Chegamos então ao caso do incêndio dos ônibus.

Os que adotam a segunda corrente, que é majoritária, e que ainda fazem a distinção entre a omissão genérica e a específica, diriam que não há o dever de indenizar o Estado, pois isso seria omissão genérica, uma vez que não há como prever o ato predatório de terceiros. Entretanto, os que adotam a terceira corrente certamente dirão que há o dever de indenizar o Estado, ainda que entendessem a situação como uma situação de omissão genérica.
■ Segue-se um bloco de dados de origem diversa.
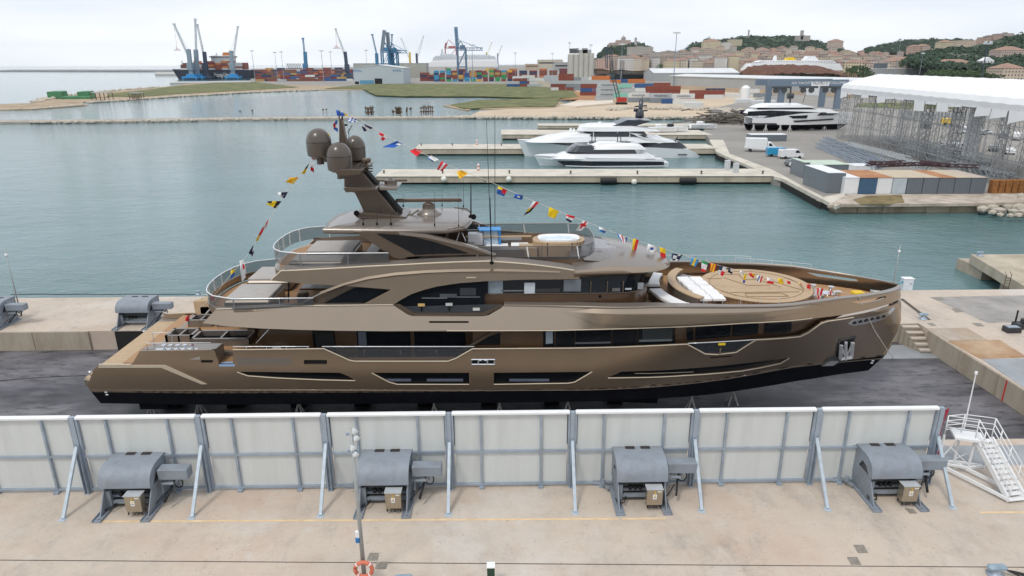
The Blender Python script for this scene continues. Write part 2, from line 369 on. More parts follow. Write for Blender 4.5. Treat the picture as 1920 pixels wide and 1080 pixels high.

Nós temos que examinar o caso concreto da mesma maneira. Se o fato era previsível, se havia um juntamento da população, uma reação predatória da população, e a autoridade policial, avisada, alertada do risco iminente de uma possível convulsão social, permanece inerte aí, mais uma vez, seria o caso da omissão específica. Parece, fora de qualquer dúvida, para grande alívio do doutor Lelis e de seus companheiros, que não há necessidade, neste caso, de o transportador pagar a indenização. Isso seria tipicamente um fato exclusivo de terceiro que romperia o nexo causal, porque dano causado pelo assalto ao passageiro no curso da viagem deveria ser indenizado pela transportadora. No entanto, por outra circunstância, pela previsibilidade dos fatos, por determinadas linhas, determinados pontos, o assalto seria um fortuito interno, embora, é claro, haja uma grande divergência nesse respeito. Não há incoerência porque existe uma enorme diferença entre um assalto aos passageiros que se limita aos danos patrimoniais e um incêndio provocado em um ônibus por ato criminoso.

Isso realmente extrapola a previsibilidade e o risco inerente da atividade. No caso do incêndio no ônibus – e isso não é um caso isolado –, é absolutamente imprevisível, e o transportador não tem qualquer condição de evitar. Dessa forma, só restaria à vítima suspender suas pretensões indenizatórias contra o Estado e tentar mostrar que essa omissão, no caso concreto, foi específica.

São fatos sociais que agora nos preocupam, frutos dessa violência que caracteriza, infelizmente, nossa vida, e que o judiciário deve, corajosamente, enfrentar, com base, é claro, nas contribuições doutrinárias.